How about someting like a caterpillar tread? Stiff plates jointed together. It would likely mean a significant increase in weight, though.
 
Ah, I see the suggestion has already been made.
 
On the subject of link-belts, how about bicycle chain (and sprockets.) Although not reprappable, they're widely available, not expensive (unless you buy Campy....) and pretty easy to shorten or repair.

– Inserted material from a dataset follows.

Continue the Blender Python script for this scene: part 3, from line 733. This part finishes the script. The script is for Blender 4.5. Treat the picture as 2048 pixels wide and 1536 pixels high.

And they can move much faster (and transmit much more power) than we need.

-- Larry
 
An infinitely long work surface

hmm. if the tool head could "feel" deposited plastic, you could make a mechanical model of a turing machine...
 
on the subject of link belts, how about aluminum security shutters?

http://www.alutechsecurity.com/security-products/rc37-roll-shutter.htm
http://www.alibaba.com/sellinglead-gs/202687681/Sell_SLLP_120_aluminum_profile/showimage.html

they also come in PVC and motorized versions, and presumably other plastics as well. what is the ideal bed material?